Try it. You may get smarter!

Wednesday, 8 April 2009

Chicken stew for the hungry soul...

Well all my family and friends would vouch for the fact that i can spend the rest of my life eating, talking about eating or dreaming about eating. Recently, I've taken up cooking, more so to satiate my taste buds and those of an equally foodie hubby. So here goes a recipe I felt like sharing. Well, i don't like sharing recipes (though they can most definitely NOT be classified as rare!), but i thought, well, how many read my blog anyway?

My version of Mallu Stew :

Heat coconut oil. Put in jeera (cumin seeds) and curry leaves and slit green chillies. Slice onions, put in, cook till translucent. Mix in ginger garlic paste (though whole ginger and garlic chopped are better). Then put in elaichi (cardamom), dalchini (cinnamon sticks:key ingredient), black pepper whole, cloves, 1 bay leaf, nutmeg if you have.
Make sure onions remain translucent, should not get fried too much.
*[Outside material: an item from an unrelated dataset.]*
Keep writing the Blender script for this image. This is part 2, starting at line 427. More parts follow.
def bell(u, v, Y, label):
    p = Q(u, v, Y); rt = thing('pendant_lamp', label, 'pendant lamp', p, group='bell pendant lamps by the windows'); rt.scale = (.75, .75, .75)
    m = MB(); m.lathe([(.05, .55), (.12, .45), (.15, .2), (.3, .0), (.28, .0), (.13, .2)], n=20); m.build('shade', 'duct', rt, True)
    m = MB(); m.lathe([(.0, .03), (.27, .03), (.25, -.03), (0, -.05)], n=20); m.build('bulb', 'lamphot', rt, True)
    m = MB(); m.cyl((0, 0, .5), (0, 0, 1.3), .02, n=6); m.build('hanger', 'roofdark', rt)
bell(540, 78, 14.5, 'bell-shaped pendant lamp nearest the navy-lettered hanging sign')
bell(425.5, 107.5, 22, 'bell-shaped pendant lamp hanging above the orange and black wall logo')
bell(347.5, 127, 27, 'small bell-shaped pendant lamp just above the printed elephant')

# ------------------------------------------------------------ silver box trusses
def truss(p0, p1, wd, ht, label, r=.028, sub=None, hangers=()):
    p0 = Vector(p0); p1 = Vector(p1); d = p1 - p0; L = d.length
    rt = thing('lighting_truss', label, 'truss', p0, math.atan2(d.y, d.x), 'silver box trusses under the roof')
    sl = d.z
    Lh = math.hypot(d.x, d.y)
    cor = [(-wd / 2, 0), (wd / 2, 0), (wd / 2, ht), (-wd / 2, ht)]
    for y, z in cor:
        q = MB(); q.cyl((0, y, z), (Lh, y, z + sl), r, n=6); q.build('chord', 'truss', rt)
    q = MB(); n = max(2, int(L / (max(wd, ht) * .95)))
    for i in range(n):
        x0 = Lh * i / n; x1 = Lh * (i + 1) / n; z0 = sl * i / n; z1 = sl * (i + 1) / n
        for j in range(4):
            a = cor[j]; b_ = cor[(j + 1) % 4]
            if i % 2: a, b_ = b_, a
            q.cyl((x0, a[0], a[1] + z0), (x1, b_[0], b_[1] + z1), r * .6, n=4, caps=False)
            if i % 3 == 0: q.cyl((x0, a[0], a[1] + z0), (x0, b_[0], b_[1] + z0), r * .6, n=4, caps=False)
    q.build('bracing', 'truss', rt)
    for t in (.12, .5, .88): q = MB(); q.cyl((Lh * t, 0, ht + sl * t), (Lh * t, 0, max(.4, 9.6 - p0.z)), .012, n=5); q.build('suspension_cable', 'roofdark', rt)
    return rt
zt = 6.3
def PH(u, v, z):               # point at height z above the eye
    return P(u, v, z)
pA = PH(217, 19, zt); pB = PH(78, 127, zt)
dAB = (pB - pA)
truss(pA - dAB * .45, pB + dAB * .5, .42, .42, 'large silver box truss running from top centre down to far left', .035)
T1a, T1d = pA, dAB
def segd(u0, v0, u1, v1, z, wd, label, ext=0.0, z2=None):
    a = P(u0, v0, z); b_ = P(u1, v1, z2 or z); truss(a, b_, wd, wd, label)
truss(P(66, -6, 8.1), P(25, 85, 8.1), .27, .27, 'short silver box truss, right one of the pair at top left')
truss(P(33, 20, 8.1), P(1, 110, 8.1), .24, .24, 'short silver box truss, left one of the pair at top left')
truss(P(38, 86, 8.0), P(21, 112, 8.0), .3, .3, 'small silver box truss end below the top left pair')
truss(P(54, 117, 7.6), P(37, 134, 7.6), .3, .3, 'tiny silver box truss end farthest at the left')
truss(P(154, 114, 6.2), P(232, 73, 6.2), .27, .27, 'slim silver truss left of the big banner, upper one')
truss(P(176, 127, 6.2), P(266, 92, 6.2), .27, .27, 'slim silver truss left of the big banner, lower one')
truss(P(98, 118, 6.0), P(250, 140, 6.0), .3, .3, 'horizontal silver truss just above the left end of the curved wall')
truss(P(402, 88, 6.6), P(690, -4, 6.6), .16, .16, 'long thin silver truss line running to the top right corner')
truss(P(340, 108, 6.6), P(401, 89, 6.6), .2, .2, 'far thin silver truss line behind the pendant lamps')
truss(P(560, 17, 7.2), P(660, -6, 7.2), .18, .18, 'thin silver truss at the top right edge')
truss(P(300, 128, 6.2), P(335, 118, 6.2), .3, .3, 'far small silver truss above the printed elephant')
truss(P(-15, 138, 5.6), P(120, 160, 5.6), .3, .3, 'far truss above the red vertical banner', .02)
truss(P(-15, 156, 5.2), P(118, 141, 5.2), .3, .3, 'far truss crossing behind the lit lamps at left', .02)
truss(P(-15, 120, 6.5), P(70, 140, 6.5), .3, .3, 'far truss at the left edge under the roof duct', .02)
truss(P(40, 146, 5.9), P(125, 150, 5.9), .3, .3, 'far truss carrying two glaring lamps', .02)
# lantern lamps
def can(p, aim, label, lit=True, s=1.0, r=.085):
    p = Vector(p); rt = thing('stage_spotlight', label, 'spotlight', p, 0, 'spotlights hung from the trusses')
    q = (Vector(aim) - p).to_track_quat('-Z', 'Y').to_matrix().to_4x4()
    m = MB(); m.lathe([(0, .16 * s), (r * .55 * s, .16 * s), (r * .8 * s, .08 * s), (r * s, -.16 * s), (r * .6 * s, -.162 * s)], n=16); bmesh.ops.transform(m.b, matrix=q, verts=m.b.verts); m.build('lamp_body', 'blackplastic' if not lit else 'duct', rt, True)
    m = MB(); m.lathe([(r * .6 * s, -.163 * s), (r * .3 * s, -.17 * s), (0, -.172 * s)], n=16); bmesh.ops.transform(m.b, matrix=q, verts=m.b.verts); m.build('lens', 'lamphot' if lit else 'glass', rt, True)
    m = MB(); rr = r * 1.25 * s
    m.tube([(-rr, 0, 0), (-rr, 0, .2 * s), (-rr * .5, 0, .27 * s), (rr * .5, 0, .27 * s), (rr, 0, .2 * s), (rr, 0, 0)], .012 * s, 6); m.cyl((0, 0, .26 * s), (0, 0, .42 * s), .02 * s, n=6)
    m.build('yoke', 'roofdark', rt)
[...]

Pour in coconut milk generously. Chop tomatoes, quarter size and put them in. Add a pinch of haldi (turmeric). Put in salt. Gravy is ready.
Now in this, you can put steamed chicken (with a lil salt), or steamed veggies (potatoes, carrots, broccoli, babycorn etc). Simmer till the flavours enter the chicken / veggies and the stew is ready. Serve with rice or appams!
SLLLLLLLLLUUUUUUURRRRRRRP!

Wednesday, 14 January 2009

Til and Gud

Makar Sankranti, means so many things to so many people. Kite flying for some, "til gud ghya, god god bola" for others. For me, it's a new ritual of takin 'gud' with 'til', 'chuda' with 'dahi' on this auspicious day, something I married into. Sometimes you mock at rituals and meaningless paraphernalia, the umpteen customs that don't really identify with your current lifestyle. But then, there are some others...The til gud, or the early morning oil bath on auspicious days, the flower rangoli made for 'Onam' or the rakhi tied on rakshabandhan, why, even the daily lamp I light at sundown at home... All of it brings a great sense of tranquility to me. I don't do it because i'm told to, but because somewhere my soul identifies, embraces and loves it.

Friday, 28 November 2008

Fear Map

Fear is a strange thing. It makes you helpless and cripples you. But somewhere in the midst of all that dread and weariness, there is amazing clarity. Clarity about what is most dear to you and what is most valuable to you. You fear loss. Loss of life, loss of security, loss of love, loss of freedom, loss of peace of mind. The less you are in control of a situation, the more you fear. The more you fear, the less you are in control. It's an experience. Specially the fear of something that you never envisaged, something that you never had a hand in but still threatens to ruin your sanctimonious existence. It’s a feeling of shock, then slow rationalization, then fear, then extreme fear, then spirituality and then some more fear. All interspersed with a zillion unwanted thoughts and another zillion rebellious, revengeful actions played out in the intricate map of a fearful mind.
I wish I could be age 1, and fearless again.

Wednesday, 16 July 2008

The lying mirror...

My carpenter is a mastermind. He had a strategic vision and foresight that even a Gary Hamel would applaud. The task: Get me a dressing table. Constraints: It should have inbuilt storage and must fit into the small corner allocated to it.

He gave me a nice looking dresser, with a full length oval mirror attached on the door. The door swings open to reveal a cabinet ready to be filled with the choiciest cosmetics that i would never use.

But the stroke of genius was this: The mirror was a slimming mirror! Look into it and you look 4 kgs lighter and 2 inches taller! No wonder i lived through all those cheese burst pizzas and felt nothing ever showed on me!!

As i look at myself in the office mirrors, i sigh and convince myself that these mirrors are clearly faulty...the only true mirror is the one on my dresser...no arguments please!